Dedicated to the Business of Contemporary Live Music

New hammer-blow to Scottish live music

25 April 2020

THE SUMMER live music season in Scotland has been “wiped out”, say promoters, following the announcement by Scotland’s First Minister Nicola Sturgeon that social distancing measures will remain in place “possibly for the rest of this year”.

The announcement was accompanied by a Scottish government paper stating, “We are likely to require that gathering in groups, for example in pubs or at public events, is banned or restricted for some time to come”.

The cancellation of the DF Concerts-promoted TRNSMT (50,000) festival  in Glasgow followed Sturgeon’s announcement.

Live Nation Entertainment-owned DF had a line-up including Lewis Capaldi, Liam Gallagher, Rita Ora and Amy Macdonald for the July event.
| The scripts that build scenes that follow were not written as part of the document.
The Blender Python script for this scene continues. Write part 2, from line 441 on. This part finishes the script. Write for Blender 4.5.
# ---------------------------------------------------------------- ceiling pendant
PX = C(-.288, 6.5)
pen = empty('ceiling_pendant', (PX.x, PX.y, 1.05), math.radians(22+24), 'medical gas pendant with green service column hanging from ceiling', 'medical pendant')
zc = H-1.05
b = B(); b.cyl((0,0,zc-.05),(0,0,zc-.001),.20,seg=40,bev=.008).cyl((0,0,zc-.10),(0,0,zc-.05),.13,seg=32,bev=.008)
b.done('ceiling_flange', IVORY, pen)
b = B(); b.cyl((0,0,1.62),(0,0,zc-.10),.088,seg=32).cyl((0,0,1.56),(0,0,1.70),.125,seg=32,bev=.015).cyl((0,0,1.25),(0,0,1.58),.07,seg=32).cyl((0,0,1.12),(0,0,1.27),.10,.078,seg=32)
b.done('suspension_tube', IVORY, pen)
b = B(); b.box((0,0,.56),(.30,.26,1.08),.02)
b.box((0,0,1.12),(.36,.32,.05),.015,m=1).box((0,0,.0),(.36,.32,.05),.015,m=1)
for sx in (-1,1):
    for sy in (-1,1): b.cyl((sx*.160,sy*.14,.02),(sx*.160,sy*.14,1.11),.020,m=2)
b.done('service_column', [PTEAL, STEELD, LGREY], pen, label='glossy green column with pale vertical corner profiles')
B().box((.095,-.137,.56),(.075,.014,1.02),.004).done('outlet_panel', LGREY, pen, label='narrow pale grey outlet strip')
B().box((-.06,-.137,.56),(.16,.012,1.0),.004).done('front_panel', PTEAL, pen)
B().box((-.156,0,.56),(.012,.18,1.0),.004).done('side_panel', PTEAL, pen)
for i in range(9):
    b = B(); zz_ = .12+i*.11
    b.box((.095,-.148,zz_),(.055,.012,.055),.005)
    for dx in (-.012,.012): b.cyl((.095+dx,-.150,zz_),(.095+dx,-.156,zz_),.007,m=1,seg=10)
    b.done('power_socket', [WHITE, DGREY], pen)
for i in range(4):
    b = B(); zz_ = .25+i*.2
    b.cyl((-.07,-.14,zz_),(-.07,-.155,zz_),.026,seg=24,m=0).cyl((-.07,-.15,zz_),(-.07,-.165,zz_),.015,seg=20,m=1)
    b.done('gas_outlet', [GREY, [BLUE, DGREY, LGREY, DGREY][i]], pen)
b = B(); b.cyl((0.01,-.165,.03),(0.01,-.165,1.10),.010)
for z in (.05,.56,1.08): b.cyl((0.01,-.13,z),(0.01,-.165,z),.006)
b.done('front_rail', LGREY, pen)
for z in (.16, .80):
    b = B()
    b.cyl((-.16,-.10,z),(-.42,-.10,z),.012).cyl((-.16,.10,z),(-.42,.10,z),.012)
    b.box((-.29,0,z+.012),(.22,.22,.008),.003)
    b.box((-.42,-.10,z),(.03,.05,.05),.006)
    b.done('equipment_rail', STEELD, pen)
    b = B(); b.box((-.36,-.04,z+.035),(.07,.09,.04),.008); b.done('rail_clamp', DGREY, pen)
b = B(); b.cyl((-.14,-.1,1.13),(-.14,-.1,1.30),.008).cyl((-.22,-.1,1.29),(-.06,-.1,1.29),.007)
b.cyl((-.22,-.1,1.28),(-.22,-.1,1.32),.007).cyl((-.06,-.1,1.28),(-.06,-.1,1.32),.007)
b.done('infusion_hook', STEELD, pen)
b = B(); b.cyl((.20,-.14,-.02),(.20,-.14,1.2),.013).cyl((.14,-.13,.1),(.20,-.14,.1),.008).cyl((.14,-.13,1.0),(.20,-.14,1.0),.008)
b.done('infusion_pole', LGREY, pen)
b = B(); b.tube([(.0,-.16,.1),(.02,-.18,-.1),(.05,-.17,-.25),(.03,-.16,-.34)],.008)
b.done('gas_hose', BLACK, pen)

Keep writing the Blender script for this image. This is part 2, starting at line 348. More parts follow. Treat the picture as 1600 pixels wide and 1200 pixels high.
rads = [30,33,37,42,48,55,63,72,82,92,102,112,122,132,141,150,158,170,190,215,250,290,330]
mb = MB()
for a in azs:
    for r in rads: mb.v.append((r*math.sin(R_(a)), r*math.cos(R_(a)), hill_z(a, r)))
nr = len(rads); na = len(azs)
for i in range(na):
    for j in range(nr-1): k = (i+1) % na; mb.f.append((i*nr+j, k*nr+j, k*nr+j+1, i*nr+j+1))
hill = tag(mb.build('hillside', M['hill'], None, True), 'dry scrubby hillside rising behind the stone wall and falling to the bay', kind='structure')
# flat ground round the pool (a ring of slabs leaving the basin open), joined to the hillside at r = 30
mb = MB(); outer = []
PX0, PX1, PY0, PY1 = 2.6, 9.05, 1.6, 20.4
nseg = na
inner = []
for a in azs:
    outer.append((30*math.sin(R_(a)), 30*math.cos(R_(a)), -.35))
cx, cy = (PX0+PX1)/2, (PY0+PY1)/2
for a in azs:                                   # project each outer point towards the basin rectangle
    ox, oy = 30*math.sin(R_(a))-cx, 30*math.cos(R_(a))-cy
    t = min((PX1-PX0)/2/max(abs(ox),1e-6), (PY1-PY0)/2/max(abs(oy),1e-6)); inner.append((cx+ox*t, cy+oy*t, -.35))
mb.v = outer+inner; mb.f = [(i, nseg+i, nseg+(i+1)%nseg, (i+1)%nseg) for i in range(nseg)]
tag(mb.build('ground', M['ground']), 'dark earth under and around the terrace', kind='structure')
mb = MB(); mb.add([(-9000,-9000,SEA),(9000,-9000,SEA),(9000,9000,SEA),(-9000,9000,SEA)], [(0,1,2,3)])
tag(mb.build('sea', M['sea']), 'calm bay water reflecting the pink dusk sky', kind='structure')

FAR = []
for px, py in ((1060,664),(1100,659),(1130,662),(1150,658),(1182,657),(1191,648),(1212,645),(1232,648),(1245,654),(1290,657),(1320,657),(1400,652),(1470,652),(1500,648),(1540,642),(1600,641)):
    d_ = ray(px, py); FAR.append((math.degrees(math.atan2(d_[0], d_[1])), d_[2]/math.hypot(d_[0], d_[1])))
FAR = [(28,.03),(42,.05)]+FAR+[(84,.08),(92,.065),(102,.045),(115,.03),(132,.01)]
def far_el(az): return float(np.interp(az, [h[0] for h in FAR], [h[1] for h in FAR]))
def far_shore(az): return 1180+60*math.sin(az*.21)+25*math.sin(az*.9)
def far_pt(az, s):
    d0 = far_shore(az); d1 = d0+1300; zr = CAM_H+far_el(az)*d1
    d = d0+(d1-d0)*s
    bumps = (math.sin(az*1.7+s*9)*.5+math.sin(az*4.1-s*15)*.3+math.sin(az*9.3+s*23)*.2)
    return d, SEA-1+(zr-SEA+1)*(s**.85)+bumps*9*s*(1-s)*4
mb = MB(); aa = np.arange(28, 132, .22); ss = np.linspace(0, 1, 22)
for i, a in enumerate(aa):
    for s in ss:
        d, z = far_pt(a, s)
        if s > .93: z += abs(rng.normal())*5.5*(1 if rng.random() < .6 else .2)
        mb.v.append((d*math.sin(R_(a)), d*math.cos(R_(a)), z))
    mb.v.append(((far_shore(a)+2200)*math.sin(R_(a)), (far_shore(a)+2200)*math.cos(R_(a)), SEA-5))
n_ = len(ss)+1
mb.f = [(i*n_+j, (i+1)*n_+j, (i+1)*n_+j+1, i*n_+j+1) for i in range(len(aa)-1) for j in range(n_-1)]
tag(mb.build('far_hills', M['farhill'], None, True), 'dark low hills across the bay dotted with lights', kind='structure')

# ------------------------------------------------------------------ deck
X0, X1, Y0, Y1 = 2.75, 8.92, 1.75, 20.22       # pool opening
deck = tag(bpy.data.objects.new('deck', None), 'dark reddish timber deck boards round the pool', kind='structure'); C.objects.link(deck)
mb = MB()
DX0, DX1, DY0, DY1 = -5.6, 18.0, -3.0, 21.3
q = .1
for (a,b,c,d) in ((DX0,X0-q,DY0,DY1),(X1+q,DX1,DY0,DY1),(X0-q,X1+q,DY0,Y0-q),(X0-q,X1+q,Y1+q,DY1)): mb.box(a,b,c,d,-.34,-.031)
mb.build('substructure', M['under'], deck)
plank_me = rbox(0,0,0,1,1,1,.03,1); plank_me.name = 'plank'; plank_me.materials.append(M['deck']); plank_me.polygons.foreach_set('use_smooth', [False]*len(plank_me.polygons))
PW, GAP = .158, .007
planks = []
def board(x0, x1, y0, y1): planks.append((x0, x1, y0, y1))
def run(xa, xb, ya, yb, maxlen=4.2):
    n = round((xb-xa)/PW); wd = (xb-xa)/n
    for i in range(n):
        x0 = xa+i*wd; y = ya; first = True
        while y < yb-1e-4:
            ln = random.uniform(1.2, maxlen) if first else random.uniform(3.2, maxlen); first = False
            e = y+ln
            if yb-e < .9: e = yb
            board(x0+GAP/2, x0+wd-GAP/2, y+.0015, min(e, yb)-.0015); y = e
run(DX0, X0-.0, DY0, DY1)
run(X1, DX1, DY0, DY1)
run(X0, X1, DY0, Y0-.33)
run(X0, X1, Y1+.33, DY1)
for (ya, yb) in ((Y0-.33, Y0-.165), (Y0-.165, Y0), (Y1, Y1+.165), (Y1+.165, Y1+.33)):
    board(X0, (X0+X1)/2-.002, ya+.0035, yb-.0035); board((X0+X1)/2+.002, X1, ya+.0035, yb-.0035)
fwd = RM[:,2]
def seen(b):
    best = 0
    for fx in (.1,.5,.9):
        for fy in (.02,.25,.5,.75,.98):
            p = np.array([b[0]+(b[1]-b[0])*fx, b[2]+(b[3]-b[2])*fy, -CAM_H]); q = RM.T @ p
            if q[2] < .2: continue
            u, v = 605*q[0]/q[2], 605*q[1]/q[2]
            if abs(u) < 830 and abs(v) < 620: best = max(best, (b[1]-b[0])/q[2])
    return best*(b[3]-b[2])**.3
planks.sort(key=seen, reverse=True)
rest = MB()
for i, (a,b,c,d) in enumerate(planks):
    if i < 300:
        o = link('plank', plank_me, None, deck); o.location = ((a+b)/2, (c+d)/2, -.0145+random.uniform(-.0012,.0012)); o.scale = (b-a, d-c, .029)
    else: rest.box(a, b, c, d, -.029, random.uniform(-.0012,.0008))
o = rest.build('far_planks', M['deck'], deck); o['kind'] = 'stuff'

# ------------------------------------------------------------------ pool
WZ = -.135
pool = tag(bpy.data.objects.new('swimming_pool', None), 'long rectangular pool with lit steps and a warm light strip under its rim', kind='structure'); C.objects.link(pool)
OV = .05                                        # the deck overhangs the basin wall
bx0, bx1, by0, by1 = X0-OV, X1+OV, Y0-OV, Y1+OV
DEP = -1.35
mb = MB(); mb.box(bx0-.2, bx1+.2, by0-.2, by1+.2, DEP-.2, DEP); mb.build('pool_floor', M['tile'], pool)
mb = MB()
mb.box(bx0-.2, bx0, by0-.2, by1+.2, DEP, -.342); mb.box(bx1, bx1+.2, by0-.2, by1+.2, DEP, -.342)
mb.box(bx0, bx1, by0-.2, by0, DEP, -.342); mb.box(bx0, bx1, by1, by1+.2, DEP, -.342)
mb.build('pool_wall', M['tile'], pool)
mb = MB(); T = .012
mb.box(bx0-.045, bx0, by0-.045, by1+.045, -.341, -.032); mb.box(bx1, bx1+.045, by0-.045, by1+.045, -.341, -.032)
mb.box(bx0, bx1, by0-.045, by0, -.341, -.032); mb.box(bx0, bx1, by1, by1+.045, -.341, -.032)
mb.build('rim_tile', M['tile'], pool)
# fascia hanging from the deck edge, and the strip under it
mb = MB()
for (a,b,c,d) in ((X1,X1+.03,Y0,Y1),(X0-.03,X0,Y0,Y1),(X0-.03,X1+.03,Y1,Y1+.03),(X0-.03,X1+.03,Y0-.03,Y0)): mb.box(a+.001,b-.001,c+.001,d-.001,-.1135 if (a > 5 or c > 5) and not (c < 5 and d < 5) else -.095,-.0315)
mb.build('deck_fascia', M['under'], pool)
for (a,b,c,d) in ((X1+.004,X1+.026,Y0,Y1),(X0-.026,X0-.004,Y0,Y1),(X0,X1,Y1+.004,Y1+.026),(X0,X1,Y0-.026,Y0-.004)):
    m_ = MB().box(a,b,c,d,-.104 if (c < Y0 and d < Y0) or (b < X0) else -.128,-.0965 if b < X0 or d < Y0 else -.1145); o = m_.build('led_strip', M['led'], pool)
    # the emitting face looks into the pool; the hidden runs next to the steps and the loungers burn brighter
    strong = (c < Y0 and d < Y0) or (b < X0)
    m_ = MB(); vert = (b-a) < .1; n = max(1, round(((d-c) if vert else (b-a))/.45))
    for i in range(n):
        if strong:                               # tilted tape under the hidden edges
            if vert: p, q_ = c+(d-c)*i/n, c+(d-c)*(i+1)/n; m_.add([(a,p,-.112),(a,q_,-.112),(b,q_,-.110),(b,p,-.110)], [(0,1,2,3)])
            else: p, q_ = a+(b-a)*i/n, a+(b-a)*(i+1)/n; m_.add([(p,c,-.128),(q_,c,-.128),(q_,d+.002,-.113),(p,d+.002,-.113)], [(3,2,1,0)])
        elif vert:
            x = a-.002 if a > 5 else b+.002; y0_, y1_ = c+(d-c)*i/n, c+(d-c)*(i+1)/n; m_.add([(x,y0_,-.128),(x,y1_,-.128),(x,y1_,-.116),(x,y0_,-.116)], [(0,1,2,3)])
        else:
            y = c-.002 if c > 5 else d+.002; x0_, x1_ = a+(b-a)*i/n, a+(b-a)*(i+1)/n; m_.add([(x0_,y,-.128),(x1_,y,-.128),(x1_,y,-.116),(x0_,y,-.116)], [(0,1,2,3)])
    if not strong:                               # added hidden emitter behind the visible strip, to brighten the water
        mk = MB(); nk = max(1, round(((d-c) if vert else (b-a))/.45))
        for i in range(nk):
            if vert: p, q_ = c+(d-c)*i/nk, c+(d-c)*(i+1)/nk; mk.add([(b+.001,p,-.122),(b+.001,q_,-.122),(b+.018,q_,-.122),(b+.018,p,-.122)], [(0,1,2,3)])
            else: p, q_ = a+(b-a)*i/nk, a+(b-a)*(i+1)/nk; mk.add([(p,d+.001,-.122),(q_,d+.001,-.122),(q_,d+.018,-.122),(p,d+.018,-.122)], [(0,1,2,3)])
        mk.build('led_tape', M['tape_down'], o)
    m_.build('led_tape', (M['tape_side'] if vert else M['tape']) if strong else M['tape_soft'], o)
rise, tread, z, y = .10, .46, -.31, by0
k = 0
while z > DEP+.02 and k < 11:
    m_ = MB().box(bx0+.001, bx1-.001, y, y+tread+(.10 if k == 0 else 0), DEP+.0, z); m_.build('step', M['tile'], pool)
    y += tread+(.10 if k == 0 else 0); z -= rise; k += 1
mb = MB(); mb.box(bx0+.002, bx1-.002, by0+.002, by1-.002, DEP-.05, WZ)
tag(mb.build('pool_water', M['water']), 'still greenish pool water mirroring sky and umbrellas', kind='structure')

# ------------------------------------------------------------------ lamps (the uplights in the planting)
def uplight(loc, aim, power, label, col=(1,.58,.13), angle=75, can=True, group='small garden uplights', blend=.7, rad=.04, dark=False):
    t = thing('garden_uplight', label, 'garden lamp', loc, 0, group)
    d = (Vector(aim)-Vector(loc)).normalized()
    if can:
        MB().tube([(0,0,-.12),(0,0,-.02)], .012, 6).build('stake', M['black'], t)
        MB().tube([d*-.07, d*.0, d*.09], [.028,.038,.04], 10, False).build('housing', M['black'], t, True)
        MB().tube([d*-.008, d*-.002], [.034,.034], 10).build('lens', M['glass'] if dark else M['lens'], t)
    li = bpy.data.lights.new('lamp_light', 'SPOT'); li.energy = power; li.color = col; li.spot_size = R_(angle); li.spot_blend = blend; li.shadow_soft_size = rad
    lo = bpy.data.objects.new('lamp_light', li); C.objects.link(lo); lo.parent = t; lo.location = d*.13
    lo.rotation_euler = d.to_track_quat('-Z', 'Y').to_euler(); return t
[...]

Tickets ranged from £62.50 for a day pass to £275 for VIP weekend access. Day tickets were sold out.

Mark Mackie, director of Edinburgh-based Regular Music, says the new events ban means many operators will have to “hibernate” this year.

“It is having a devastating impact on the live music industry here but we will have to get on with getting through it and hopefully we will get back up and running in the not too distant future,” he says. “The announcement wasn’t a major surprise, we were already rescheduling our shows for next summer.”

PCL Presents director Paul Cardow says, despite the government document that accompanied Sturgeon’s statement being lengthy, there was very little information in terms of definite re-opening timelines for events of different sizes.

“I will be surprised if we have any shows before September, but I am hoping some shows can happen from then on, as the industry and public need it,” says Cardow.

Aside from the impact on the industry, Cardow is concerned about the effect on society and he expects to see young people take matters into their own hands if some of the restrictions are not lifted soon.

“Teenagers will begin organising their own entertainment if there is nothing on offer to them,” he says. “Illegal warehouse events were a problem before and we will begin seeing them start-up again. We need to move forward with some kind of organised entertainment in September, because I would be very surprised if people accept staying in their houses for the whole year.”

DF has shows with acts such as Stormzy at Glasgow’s The SSE Hydro (cap. 14,300) in September and Pussycat Dolls at therein October; while Regular has events such as Paul Weller at Edinburgh’s Usher Hall (2,400) in November and four nights with Ocean Colour Scene at Glasgow’s Barrowland (2,000) in December.

PCL events include The Pigeon Detectives at Glasgow’s Queen Margaret Union (900) and The Fratellis at Barrowland, both in October.